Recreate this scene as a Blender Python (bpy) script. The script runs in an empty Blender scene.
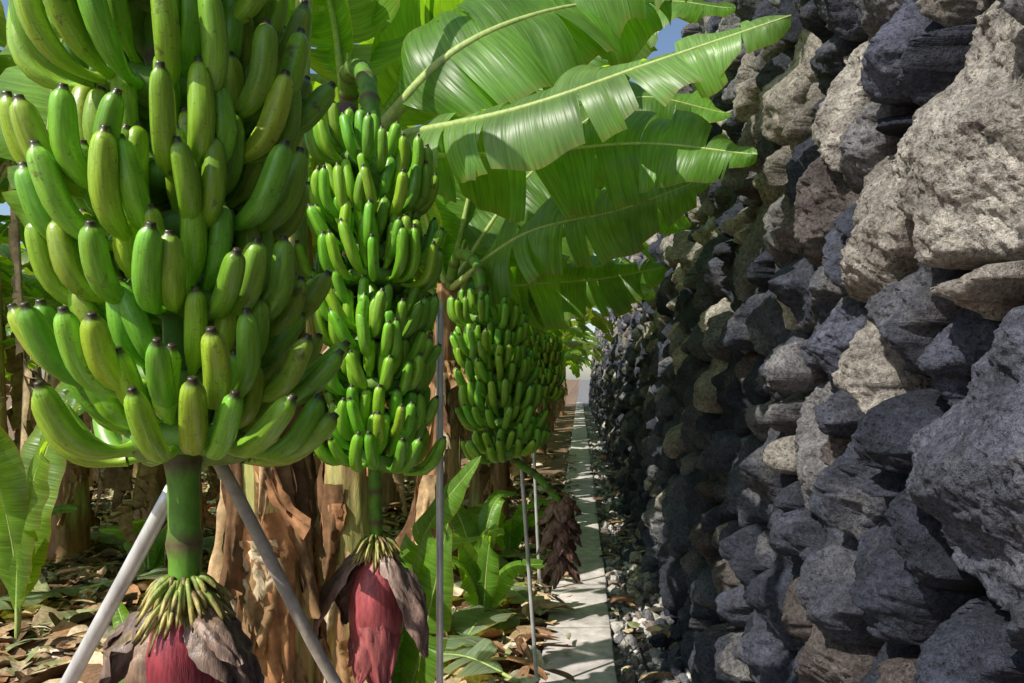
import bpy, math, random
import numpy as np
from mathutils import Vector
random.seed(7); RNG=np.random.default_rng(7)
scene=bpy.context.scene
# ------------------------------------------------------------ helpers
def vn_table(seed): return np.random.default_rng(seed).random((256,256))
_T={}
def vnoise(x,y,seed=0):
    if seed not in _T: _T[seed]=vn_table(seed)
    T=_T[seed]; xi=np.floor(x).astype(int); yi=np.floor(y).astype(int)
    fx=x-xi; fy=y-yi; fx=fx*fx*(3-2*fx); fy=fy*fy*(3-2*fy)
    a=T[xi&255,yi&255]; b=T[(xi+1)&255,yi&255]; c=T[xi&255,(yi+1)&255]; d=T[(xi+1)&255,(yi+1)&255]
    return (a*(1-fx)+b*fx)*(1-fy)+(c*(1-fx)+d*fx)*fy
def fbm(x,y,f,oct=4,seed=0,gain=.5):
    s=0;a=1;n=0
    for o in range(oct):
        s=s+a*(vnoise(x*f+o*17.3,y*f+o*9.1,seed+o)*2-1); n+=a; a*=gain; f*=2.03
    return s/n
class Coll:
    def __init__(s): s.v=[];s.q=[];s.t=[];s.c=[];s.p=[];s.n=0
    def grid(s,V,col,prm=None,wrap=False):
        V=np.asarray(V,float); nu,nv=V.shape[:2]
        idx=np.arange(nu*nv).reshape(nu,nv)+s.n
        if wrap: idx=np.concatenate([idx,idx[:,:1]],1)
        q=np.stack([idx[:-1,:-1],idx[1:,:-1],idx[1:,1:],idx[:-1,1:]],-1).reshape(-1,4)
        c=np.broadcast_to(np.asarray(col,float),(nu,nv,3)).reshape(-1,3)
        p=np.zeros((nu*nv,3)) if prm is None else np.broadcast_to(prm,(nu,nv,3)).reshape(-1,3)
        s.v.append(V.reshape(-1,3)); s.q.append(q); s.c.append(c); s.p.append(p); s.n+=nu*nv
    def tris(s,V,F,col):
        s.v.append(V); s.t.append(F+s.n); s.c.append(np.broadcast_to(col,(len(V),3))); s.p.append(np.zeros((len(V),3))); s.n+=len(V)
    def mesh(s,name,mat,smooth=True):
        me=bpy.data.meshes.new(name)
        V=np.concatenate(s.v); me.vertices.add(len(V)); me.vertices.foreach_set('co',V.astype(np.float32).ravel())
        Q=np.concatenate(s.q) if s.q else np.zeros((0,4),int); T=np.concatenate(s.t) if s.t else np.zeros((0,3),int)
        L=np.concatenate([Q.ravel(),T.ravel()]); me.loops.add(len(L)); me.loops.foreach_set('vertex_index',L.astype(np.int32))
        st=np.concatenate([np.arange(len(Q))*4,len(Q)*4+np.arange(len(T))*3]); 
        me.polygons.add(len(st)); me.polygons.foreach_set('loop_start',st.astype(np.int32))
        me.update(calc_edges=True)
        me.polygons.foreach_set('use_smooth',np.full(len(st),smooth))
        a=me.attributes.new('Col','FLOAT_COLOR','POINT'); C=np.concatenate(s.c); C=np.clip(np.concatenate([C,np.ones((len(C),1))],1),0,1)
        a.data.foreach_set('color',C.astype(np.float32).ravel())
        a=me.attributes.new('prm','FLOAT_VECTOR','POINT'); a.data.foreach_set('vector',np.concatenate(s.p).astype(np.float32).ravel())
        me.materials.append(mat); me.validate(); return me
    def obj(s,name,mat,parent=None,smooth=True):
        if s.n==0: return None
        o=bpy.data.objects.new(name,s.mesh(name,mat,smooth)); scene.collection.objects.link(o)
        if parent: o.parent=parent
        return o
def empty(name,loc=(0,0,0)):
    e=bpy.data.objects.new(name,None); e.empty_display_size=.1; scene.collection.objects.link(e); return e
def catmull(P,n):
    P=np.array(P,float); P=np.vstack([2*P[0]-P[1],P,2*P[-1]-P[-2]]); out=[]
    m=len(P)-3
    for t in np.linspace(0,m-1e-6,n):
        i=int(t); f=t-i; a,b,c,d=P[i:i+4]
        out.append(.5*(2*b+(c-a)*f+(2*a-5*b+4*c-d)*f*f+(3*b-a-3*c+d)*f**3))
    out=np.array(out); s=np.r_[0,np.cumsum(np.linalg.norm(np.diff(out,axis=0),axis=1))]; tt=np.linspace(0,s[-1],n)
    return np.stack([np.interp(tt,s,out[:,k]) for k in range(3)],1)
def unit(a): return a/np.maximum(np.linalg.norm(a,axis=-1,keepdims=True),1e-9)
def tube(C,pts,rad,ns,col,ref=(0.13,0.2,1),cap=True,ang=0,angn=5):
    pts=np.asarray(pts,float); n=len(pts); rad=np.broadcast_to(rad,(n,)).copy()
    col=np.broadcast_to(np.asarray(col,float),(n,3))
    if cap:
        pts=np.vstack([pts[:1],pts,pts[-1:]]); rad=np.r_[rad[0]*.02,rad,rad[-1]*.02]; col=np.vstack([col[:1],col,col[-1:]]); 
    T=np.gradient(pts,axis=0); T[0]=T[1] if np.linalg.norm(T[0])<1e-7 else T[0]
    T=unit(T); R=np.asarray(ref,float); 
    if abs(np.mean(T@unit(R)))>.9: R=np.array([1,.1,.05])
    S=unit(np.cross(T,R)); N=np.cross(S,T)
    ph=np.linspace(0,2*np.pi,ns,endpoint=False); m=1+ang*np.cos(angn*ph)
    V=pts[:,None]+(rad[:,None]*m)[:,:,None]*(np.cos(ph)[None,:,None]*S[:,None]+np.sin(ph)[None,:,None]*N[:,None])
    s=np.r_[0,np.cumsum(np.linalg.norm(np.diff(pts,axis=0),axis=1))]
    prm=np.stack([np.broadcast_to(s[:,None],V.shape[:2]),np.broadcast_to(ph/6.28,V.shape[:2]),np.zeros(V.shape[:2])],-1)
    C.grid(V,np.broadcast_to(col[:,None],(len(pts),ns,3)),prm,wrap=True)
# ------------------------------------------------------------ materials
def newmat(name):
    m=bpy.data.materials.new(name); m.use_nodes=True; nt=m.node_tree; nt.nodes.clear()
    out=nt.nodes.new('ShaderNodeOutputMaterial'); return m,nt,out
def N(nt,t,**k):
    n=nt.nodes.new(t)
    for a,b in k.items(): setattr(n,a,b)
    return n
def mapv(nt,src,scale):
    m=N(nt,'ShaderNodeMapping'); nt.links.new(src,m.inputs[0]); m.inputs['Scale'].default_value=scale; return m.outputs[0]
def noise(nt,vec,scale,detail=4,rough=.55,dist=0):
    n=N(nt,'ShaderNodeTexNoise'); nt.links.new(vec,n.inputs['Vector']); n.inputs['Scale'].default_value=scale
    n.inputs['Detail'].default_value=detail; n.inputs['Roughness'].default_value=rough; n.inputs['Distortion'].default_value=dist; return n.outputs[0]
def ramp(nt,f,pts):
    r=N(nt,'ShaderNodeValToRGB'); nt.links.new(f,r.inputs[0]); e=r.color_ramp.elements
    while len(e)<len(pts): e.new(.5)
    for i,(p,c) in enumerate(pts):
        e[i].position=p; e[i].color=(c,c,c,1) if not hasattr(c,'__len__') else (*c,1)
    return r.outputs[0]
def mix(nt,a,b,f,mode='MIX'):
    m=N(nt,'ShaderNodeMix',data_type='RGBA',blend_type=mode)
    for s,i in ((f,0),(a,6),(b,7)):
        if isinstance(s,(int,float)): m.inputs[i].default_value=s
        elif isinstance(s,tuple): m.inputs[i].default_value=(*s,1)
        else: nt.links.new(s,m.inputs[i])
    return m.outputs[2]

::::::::

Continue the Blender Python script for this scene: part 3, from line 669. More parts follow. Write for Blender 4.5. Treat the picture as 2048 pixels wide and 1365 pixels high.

::::::::

• Problem to solve: From the data above, gather every line that includes the word "Python".

• Exercise answer:
Recreate this scene as a Blender Python (bpy) script. The script runs in an empty Blender scene.
Continue the Blender Python script for this scene: part 3, from line 669. More parts follow. Write for Blender 4.5. Treat the picture as 2048 pixels wide and 1365 pixels high.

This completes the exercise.